CG consolidated revenues to grow at 10% in FY14; overseas to operationally break even

Consolidated revenue should grow at over 10% in FY14. India should growth faster, with power, consumer and industrial segments growing at 10%, 20% and 4-5%, respectively, during the year. Overseas business should break-even, atleast operationally. Domestic business should see steady margins. Electrical engineering goods like transformers and switchgears are seeing stability in pricing.

Long-term growth strategy

CG to remain focused on its core competency of electrical engineering products and consumer electricals, which offer huge growth opportunities globally. Next phase of growth for the company will be driven by 1) broadening its clients list in the international power business, the company targets to do business with top 20 global utilities; 2) Internationalizing industrial business and 3) New product launches in the domestic consumer electricals business, particularly at higher end of spectrum with better profitability.

What is the outlook for overseas business, and what is pending in restructuring?

Restructuring is over. As part of restructuring exercise completed in December 2012, the capacity of Belgian plant is downscaled to 5000 MVA, while Hungarian facility is successfully being scaled up to 15000 MVA. Hungarian facility, which will meet power transformer demand from Europe, Middle - East and North Africa, will provide significant cost saving in the long-term. Though due to costs related to possible LDs, shifting and freight, CG's overseas business may report losses in next two quarters, it should operationally break-even in FY14. In a steady state situation, EBIT margin should reach to 6-7% in FY15.
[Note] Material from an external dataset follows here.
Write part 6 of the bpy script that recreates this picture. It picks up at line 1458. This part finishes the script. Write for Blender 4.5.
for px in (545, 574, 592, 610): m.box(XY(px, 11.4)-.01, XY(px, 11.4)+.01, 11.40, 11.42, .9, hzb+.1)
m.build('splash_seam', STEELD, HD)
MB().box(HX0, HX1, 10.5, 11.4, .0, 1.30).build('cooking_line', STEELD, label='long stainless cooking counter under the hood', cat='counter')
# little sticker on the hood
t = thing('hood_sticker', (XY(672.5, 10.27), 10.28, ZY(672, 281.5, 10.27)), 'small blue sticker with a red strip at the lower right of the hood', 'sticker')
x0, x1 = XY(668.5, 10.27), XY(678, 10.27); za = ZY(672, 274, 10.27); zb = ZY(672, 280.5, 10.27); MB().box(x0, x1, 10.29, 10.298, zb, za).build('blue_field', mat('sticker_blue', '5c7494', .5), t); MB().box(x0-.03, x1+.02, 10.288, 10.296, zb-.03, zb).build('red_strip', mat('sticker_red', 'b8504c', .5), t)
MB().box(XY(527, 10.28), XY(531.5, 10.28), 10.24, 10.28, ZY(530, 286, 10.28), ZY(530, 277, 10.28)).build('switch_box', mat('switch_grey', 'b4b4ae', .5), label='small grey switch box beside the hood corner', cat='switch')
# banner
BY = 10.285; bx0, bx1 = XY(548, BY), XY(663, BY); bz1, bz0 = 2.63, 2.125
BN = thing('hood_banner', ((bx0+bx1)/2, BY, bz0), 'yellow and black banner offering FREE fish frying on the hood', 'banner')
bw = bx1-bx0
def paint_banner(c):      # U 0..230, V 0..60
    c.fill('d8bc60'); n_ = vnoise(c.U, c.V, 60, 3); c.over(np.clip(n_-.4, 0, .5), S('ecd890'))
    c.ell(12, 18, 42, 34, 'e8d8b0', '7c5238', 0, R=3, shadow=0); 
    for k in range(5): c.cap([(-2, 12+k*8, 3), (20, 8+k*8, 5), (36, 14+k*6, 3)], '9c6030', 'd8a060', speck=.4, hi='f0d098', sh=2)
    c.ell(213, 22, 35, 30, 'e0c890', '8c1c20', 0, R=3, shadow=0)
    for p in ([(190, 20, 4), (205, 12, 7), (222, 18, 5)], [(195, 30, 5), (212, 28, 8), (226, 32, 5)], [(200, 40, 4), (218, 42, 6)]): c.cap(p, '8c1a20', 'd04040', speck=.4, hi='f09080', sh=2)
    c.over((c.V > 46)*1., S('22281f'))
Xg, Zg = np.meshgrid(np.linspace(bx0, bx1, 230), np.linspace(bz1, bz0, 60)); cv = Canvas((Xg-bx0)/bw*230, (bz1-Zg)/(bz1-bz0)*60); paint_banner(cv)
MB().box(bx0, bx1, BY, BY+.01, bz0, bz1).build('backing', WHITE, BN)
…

Group restructuring to "CG one"

CG has completely revamped the business and organizational structure. From being factory driven company, it is converting itself into a product driven company. This has brought tremendous focus on various business verticals like power, industrial products and solutions and consumer products, on a global scale.

Our View - Maintain Buy

The stock is trading at P/E of 10.4 x FY14e earnings of INR 8.4 and 7.7x FY15e earnings of INR11.3. In our opinion, valuations factor in negatives and a possible recovery in demand and margins will significantly rerate the stock. We maintain BUY with SOTP based target price of INR141.